Sikap determinan guru tersebut yang memacu perkembangan dan kemajuan pendidikan, baik ketika di tinjau dari aspek Mutual-Kualitas maupuan Kuatitas-nya. Sebab, parameter kualitas dan mutu pendidikan secara Makro-Stuktural terletak ditangan pemerintah berikut kebijakannya. Sedangkan dala pandangan Mikro-Struktural ada di tangan pengelola sekolah dan pengajar-pengajar kita.

Jadi tingkat kapasitas guru dalam kerangka structural tersebut sangat besar pengaruhnya dalam ruang pendidikan. Bagaimana tidak, ketika tingkat kapasitas guru dapat mendeterminasi peserta didik. Ketika terjadi kesalahan pada guru, maka yang menjadi korbannya adalah peserta didik atau generasi penerus bangsa. Kendati demikian, ruang pendidikan telah mengalami kemurungan, kelesuan dan impotensi.

Pendidikan sudah tidak lagi di pandang sebagai suatau pembebasan dari ligkar penindasan, pembodohan maupun ekploitasi. Pendidikan hanya di pandang sebagai pragmatisme dalam ruang social. Pendidikan tidak lagi menjadi sebuah symbol resistensi dan pembebasan dari penindas, akan tetapi di gunakan sebagai upanya mencari status dan legitimasi sosial masyarakat.

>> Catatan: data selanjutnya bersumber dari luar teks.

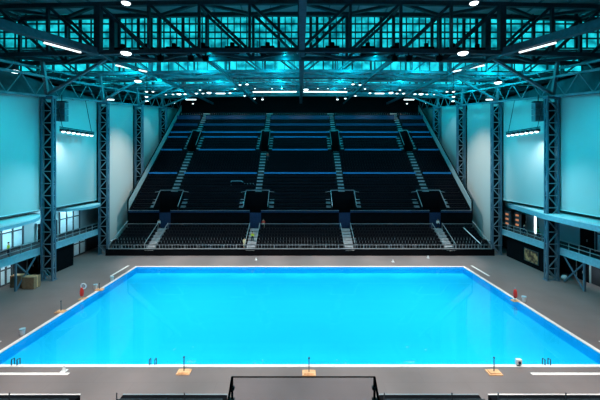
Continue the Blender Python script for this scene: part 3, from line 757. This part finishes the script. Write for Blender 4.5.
# white ball + dark things under the right balcony
T = MB().lathe([(.02, 0), (.25, .08), (.36, .3), (.36, .42), (.25, .64), (.02, .72)], seg=14).build('ball', M['whiteplastic']); T.location = (36.0, 45.2, 0)
tag(T, 'white ball on the floor behind the nearest right tower', 'ball')
# gold sign on dark screen wall
m = bpy.data.materials.new('gold_sign'); m.use_nodes = True; nt = m.node_tree; b = nt.nodes['Principled BSDF']
tc = nt.nodes.new('ShaderNodeTexCoord'); n = nt.nodes.new('ShaderNodeTexNoise'); n.inputs['Scale'].default_value = 1.6; n.inputs['Detail'].default_value = 3
cr = nt.nodes.new('ShaderNodeValToRGB'); cr.color_ramp.elements[0].position = .42; cr.color_ramp.elements[1].position = .6
cr.color_ramp.elements[0].color = (.09, .03, .02, 1); cr.color_ramp.elements[1].color = (.75, .36, .16, 1)
nt.links.new(tc.outputs['Object'], n.inputs['Vector']); nt.links.new(n.outputs['Fac'], cr.inputs[0]); nt.links.new(cr.outputs[0], b.inputs['Base Color'])
M['sign'] = m
T = empty('wall_sign', (35.4, 50.8, .8), 'gold and brown picture sign on the black wall under the right balcony', 'sign')
MB().box(-.06, 0, -1.45, 1.45, 0, 1.75).build('sign_board', M['sign'], T); MB().box(-.08, .02, -1.55, 1.55, -.1, 0).box(-.08, .02, -1.55, 1.55, 1.75, 1.85).box(-.08, .02, -1.55, -1.45, 0, 1.75).box(-.08, .02, 1.45, 1.55, 0, 1.75).build('frame', M['darksteel'], T)
# vertical white light on the right balcony
T = empty('tube_light', (38.3, 54.0, 4.4), 'tall bright white tube light on the right balcony wall behind the person in green', 'light')
MB().box(-.1, 0, -.16, .16, .1, 3.4).build('lens', M['lens'], T); MB().box(0, .12, -.25, .25, 0, 3.5).build('housing', M['white'], T)
for i, (y, lab) in enumerate(((57.5, 'orange glowing display panel by the second right tower'), (56.2, 'orange glowing display panel on the right balcony end, next to the dark door'))):
    T = empty('display_panel', (35.8+i*.9, y, 4.36), lab, 'display', 'orange displays')
    [MB().box(0, .1, -.35, .35, zz, zz+.3).build('screen', M['orangelight'], T) for zz in (1.0, 1.8, 2.6)]; MB().box(.1, .25, -.8, .8, 0, 3.3).build('stand', M['darksteel'], T)

# ------------------------------------------------------------------ people
def skin_mesh(name, verts, edges, radii, material, parent, root=0):
    me = bpy.data.meshes.new(name); me.from_pydata(verts, edges, []); me.materials.append(material)
    o = bpy.data.objects.new(name, me); C.objects.link(o)
    o.modifiers.new('skin', 'SKIN'); 
    sv = me.skin_vertices[0].data if me.skin_vertices else None
    if sv is None:
        bpy.context.view_layer.objects.active = o
    for i, r in enumerate(radii): me.skin_vertices[0].data[i].radius = r if isinstance(r, tuple) else (r, r)
    me.skin_vertices[0].data[root].use_root = True
    ss = o.modifiers.new('sub', 'SUBSURF'); ss.levels = 1; ss.render_levels = 1
    o.parent = parent; return o
def person(loc, rz, label, top, legs='navy', stride=.12, arm=0.25, hair='hair', hat=None):
    T = empty('person', loc, label, 'person', None, rz)
    J = [(0,0,.95),(0,0,1.18),(0,-.01,1.42),(0,-.01,1.53),(0,-.02,1.64),(0,-.03,1.75),
         (-.1,0,.9),(-.12,-stride,.5),(-.12,-stride*.4,.09),(-.12,-stride*.4-.18,.04),
         (.1,0,.9),(.12,stride*.5,.5),(.12,stride,.09),(.12,stride-.18,.04),
         (-.19,0,1.42),(-.25,.02,1.13),(-.23,-arm,.93),(-.22,-arm-.09,.88),
         (.19,0,1.42),(.25,.02,1.13),(.23,-arm*.5,.9),(.22,-arm*.5-.07,.83)]
    E = [(0,1),(1,2),(2,3),(3,4),(4,5),(0,6),(6,7),(7,8),(8,9),(0,10),(10,11),(11,12),(12,13),(2,14),(14,15),(15,16),(16,17),(2,18),(18,19),(19,20),(20,21)]
    R = [(.15,.11),(.13,.1),(.14,.1),.055,.085,.075,.085,.06,.045,.04,.085,.06,.045,.04,.055,.042,.032,.036,.055,.042,.032,.036]
    skin_mesh('body', J, E, R, M['skin'], T)
    ji = [0,1,2,14,15,16,18,19,20]; mp = {a:i for i, a in enumerate(ji)}
    skin_mesh('jacket', [J[i] for i in ji], [(mp[a],mp[b]) for a, b in E if a in mp and b in mp], [(.18,.14),(.16,.13),(.17,.13),.075,.06,.05,.075,.06,.05], M[top], T)
    ji = [0,6,7,8,10,11,12]; mp = {a:i for i, a in enumerate(ji)}
    skin_mesh('trousers', [J[i] for i in ji], [(mp[a],mp[b]) for a, b in E if a in mp and b in mp], [(.165,.125),.11,.08,.065,.11,.08,.065], M[legs], T)
    MB().lathe([(.09,-.04),(.105,.04),(.085,.1),(.02,.125)], (0,.0,1.71), 12).build('hair', M[hair], T)
    return T
def on_lower(r): return lz(r)+.03
person((-8.5, 59.4, on_lower(2)), 0, 'person in a yellow hi-vis jacket standing on the pale steps of the lower tier', 'hivis')
person((-9.75, 58.25, on_lower(0)), .4, 'person in a cream top at the foot of the steps left of the hi-vis one', 'cream', 'cream')
person((-7.0, 63.6, lz(6)+.0), 0, 'person in red on the walkway between tiers above the hi-vis person', 'red', 'cream')
person((-7.4, 76.2, uz(15)), .5, 'person in pink-red top standing beside the upper aisle steps', 'red')
person((-27.0, 63.6, lz(6)), 0, 'person in white on the walkway between tiers, near the left aisle', 'whiteplastic')
person((26.4, 63.6, lz(6)), 0, 'person in white on the walkway between tiers, near the right aisle', 'whiteplastic')
person((36.6, 51.0, 4.35), 1.2, 'person in a green jacket leaning at the right balcony rail', 'green')
person((36.2, 53.6, 4.35), 1.6, 'person in dark clothes at the right balcony rail behind the one in green', 'navy')
person((-36.0, 41.0, 4.35), -1.2, 'person in a hi-vis top behind the left balcony rail', 'hivis')

# ------------------------------------------------------------------ near stand and glass barrier
lab = ('black near-side platform with a white front edge, bottom left corner', 'black near-side platform with posts left of the glass barrier', 'black near-side platform just right of the glass barrier', 'black near-side platform with a white front edge, bottom right corner')
for i, (x0, x1, strip_m) in enumerate(((-30, -13.9, 'white'), (-11.2, -4.6, 'tan'), (5.0, 11.3, 'tan'), (11.9, 30, 'white'))):
    T = empty('seating_platform', ((x0+x1)/2, 21, 0), lab[i], 'platform', 'near-side platforms')
    h = (x1-x0)/2
    MB().box(-h, h, -7, 0, 0, 1.2).build('deck_block', M['black'], T)
    MB().box(-h, h, -.03, .05, 1.14, 1.23).build('edge_strip', M['rail' if strip_m == 'tan' else 'white'], T)
    m = MB(); x = -h+.1
    while x <= h: m.bar((x, -.9, 1.2), (x, -.9, 1.95), .05); x += 4.1
    m.bar((-h+.1, -.9, 1.55), (h-.1, -.9, 1.55), .04).build('guard_rail', M['darksteel'], T)
T = empty('glass_barrier', (0, 7.0, 10.2), 'clear glass barrier in a black frame at the bottom centre in front of the deck', 'barrier')
x0, x1 = -1.43, 1.57; zt = 11.31-10.2
MB().bar((x0, 0, zt), (x1, 0, zt), .02, .02, sides=4).build('top_bar', M['black'], T)
MB().box(x0+.02, x1-.02, -.012, .0, .08, zt-.02).build('glass_pane', M['glass'], T)
for x, d in ((x0, -1), (x1, 1)):
    MB().bar((x, 0, 0), (x, 0, zt), .04).build('post', M['black'], T)
    MB().bar((x, 0, zt), (x+d*.01, -.55, zt-.42), .04).build('side_rail', M['black'], T)
    for zz in (.85, .6): MB().box(x-.05, x+.05, -.04, .03, zz, zz+.06).build('clamp', M['darksteel'], T)
struct(MB().box(-6, 6, -4, 7.2, 9.8, 10.2).build('floor_upper', M['darkwall']))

Persoalannya sekarang ialah, apakah seluruh civitas akademika kita (tarbiyah) sudah men-formulasi-kan pendidikan yang membebasan? Mekanisme dan kurikiulum di format sesuai dengan kebutuhan dan social kultur di Indonesia. Pendidikan tidak lagi di pandang sebagai barang langit, sulit di dapatkan dan sifatnya utopis. Sebaliknya, langkah alternatif adalah menciptakan pendidikan pembebasan (liberation education) dari penindas, kekuasaan dan dengan biaya yang relatif murah dan terjangkau masyarakat (education society). Dalam ruang pendidikan, kualitas dan kapasitas guru merupakan factor determinan dan penopang mutu dan kualitas ruang pendidikan.